AIM OF THE TASK :: Copy out exactly the lines from the first line of the material below through the line containing "R = math.radians", and nothing beyond them.

────────

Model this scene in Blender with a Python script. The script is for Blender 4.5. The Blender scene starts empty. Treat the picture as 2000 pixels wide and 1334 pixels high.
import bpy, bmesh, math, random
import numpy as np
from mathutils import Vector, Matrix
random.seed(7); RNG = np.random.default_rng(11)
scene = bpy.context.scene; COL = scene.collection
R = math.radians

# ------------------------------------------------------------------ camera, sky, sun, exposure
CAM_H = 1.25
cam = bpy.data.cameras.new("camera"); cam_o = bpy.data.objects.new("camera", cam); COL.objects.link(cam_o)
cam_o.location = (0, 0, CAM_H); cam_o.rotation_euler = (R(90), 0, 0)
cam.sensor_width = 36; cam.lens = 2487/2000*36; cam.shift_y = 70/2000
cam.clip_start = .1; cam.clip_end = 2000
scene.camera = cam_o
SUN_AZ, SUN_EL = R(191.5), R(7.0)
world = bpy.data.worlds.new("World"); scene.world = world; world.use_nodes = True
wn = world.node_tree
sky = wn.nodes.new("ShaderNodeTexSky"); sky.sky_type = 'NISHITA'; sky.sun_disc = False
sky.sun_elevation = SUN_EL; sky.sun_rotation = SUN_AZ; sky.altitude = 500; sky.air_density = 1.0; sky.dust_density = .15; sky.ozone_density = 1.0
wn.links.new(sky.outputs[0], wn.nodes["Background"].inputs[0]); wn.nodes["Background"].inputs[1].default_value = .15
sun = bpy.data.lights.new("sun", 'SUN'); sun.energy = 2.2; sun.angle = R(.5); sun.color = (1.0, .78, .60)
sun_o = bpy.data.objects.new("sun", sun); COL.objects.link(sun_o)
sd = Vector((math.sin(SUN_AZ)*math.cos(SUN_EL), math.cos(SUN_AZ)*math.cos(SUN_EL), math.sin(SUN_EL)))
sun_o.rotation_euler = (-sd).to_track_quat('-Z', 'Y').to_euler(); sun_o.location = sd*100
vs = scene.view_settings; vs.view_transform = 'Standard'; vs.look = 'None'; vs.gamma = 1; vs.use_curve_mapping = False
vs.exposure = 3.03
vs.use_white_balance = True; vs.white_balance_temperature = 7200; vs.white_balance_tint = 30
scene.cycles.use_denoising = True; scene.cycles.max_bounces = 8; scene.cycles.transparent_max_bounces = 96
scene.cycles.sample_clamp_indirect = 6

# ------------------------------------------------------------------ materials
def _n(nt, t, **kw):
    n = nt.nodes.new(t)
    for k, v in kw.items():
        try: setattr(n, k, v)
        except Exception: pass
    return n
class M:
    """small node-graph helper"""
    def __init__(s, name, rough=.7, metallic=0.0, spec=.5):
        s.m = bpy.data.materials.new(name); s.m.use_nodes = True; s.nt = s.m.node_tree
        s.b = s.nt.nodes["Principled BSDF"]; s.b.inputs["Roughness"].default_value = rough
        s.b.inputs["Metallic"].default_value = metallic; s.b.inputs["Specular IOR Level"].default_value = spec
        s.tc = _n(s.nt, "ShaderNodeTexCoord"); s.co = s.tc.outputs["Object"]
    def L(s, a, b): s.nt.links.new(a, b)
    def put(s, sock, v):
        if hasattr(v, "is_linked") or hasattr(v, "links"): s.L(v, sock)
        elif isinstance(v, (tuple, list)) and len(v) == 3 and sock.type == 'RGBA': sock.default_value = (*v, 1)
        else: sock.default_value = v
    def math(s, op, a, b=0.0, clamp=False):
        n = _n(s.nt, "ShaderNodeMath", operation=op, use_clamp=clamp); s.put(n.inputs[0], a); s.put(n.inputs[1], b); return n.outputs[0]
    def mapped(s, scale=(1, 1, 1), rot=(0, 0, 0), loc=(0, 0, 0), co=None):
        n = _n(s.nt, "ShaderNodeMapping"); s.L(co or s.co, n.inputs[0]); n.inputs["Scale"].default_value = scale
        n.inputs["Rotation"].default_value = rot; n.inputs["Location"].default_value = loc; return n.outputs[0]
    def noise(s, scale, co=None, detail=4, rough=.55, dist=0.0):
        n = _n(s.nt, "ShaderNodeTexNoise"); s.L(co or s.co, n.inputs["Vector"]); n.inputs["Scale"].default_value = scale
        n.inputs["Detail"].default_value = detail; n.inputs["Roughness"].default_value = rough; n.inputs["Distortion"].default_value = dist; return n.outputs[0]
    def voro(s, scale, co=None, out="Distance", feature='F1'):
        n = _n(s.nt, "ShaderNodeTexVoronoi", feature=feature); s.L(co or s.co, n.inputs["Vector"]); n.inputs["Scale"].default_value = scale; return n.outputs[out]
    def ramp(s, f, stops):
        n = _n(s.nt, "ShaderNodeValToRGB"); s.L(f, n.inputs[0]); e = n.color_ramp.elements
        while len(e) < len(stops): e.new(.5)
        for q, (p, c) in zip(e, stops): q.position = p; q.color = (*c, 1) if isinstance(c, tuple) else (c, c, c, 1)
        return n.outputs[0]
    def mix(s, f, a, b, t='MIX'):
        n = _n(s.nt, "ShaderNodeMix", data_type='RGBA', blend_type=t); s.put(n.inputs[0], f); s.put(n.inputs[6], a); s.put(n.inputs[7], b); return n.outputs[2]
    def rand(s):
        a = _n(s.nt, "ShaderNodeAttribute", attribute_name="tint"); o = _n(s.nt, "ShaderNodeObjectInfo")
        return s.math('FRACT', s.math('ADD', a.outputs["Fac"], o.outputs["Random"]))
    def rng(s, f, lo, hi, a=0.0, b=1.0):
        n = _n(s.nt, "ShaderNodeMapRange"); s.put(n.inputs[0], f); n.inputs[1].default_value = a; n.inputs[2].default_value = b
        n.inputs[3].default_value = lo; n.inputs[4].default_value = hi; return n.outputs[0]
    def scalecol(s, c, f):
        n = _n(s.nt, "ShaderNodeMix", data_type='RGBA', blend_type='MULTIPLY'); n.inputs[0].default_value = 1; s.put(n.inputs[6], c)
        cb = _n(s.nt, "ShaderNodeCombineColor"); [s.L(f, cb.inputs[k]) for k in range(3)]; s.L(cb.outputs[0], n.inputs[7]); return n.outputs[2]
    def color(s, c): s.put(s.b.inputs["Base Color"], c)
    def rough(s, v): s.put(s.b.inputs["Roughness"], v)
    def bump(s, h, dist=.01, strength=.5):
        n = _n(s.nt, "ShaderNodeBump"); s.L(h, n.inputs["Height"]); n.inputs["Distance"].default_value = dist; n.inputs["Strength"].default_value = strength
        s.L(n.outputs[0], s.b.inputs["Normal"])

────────

WRITTEN RESPONSE ::
Model this scene in Blender with a Python script. The script is for Blender 4.5. The Blender scene starts empty. Treat the picture as 2000 pixels wide and 1334 pixels high.
import bpy, bmesh, math, random
import numpy as np
from mathutils import Vector, Matrix
random.seed(7); RNG = np.random.default_rng(11)
scene = bpy.context.scene; COL = scene.collection
R = math.radians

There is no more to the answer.